How can a book be hilarious and heartbreaking at the same time? In Jane Gardam’s hands, this epistolary novel never takes a pot-shot at anyone (without good cause), but becomes increasingly specific, focusing especially on how women of a certain age manage their falling-apart lives. All kinds of lives are looked at: those who left; those who stayed; those who worked; those who did not. There is a distressing yet comforting sense of being a victim at a disaster, being looked after by those very same women of a certain age, all of whom have seen your life and others far worse—their own, perhaps—and who are willing to wrap their experience and compassion about one like a newly-sewn quilt, beautiful and awesome, and sometimes painful to behold.Why painful? Because of all the work, mistakes, choices, energy that goes into making a quilt. Sometimes it’s a success, sometimes it isn’t. But sometimes we won’t know this until it is done. This book is also like a quilt, in that set pieces are created, and we laugh with jollity at the cleverness of the creation. When, finally, the time comes to stitch the pieces together, the whole suddenly becomes something else altogether and we stand mute at the meaning and magnificence of what Gardam has managed to do.Our narrator, Eliza Peabody, begins to write letters to Joan, the woman living down the street. Eliza does not know Joan very well, but has come to have opinions about her, and feels it quite within her area of expertise to offer advice on her marriage, on her state of wellness, on her husband. She begins broadly, with two paragraphs one February, signing it Eliza (Peabody) and progresses, with increasing familiarity, through “Your sincere friend,” and “Your affectionate friend,” to “E,” and finally, dropping the signature altogether. The letters become much longer and more intimate. Joan, meanwhile, leaves the country and never responds to Eliza over the years of the correspondence. What we learn about Eliza, then, is all there is. She is generous, thankfully, for it is her perceptions that guide us through the lives of her neighbors, her husband’s infidelities, her own housekeeping failures. She makes us laugh, cry, and beg for mercy. She makes me realize that Jane Gardam should be a household name and celebrated widely throughout the world. She is a national treasure.
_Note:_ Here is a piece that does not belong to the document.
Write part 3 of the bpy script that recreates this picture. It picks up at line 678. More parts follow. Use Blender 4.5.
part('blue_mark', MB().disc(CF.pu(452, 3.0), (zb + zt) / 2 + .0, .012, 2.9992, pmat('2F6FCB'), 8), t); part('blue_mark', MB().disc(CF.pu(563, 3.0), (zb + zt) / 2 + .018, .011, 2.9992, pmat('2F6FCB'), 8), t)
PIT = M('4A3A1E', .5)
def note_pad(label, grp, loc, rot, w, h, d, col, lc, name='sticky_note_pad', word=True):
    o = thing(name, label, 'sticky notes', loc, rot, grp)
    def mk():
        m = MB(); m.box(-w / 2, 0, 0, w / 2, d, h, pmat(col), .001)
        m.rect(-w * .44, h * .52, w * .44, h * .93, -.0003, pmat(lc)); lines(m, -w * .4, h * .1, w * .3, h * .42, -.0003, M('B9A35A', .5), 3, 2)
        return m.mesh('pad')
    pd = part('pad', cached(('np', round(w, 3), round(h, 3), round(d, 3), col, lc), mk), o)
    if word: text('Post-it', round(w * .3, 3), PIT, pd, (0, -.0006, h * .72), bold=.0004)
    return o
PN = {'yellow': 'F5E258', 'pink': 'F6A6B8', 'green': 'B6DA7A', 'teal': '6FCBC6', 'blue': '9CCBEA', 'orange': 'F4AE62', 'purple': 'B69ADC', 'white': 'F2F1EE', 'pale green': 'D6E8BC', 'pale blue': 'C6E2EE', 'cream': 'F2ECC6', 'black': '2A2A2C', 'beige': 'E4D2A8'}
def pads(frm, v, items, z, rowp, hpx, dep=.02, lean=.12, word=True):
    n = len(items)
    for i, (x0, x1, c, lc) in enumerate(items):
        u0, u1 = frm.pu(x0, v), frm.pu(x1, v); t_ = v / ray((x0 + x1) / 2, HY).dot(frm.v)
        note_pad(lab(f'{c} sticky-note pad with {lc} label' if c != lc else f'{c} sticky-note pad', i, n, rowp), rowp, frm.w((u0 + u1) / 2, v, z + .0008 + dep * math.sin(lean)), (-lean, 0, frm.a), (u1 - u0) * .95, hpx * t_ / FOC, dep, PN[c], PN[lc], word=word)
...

Do You like book The Queen Of The Tambourine (1992)?

The book consists of a series of letters the narrator, Eliza, writes to her neighbor, Joan, who suddenly ups and leaves her family one day and goes abroad. Eliza's own husband leaves her the following Christmas, and she embarks on a downward spiral within her own mind (though the spiral had really begun long before then).This is one of those books that you have to read through to the end for things to add up and make sense. The first 20 pages or so were terribly amusing, then up until 10 pages before the end I was sometimes confused and cautiously waiting to see how things would resolve, and then the last 10 pages tie everything together. This is one of those books I'll want to reread down the line. When I was finished, I just sat there for a bit fitting together all the revelations with the rest of the story, making sense of it. And that's when I went from "I think I like it" to "I really liked it." Gardam writes beautifully and she pulls just about everything together in the end. All in all, I found it a very satisfying read.
—Cheryl

Eliza Peabody is, it seems, a woman who is disintegrating. Through a series of letters written to Joan, a neighbour who appears to have run away to Bangladesh and makes no reply, she describes the breakdown of her marriage and her mental health. It is not always clear how reliable she is, but much is clarified towards the end of the book. There are many flashes of humour but my predomninant feeling was one of great sadness. Her life appears to be overshadowed by tragedy and it is only as the novel draws to a close that we begin to understand why that might be. Wonderful writing. A beautiful novel.
—Allie Whiteley

I stayed with this for about 80 pages. I wanted to like it more -- it's an epistolary novel; it's funny; and it came recommended by one of my favorite reader/friends (Ted), who turned me on to Mrs. Caliban and other good books where the line between reality and otherworldness is blurred.So... how did the book fall out of my favor? Well, number one, it's a one-sided epistolary novel: the protagonist narrator, a woman slowly losing her mind, writes all the letters to her former next-door neighbor, a supposed friend who may never have been her friend at all, and there is no return correspondence. Moreover, I realized that I prefer an unreliable narrator who has a foothold in sanity, and not an unreliable narrator who is mentally ill. Perhaps, too, an unreliable, unstable narrator works in a prose novel like Lolita (or Mrs. Caliban), and less so in letter form, because in straight prose, there seem to be more layers of narration (including subtle appearances by the author him/herself) and less so in the letters, which narrowly emanate from one voice.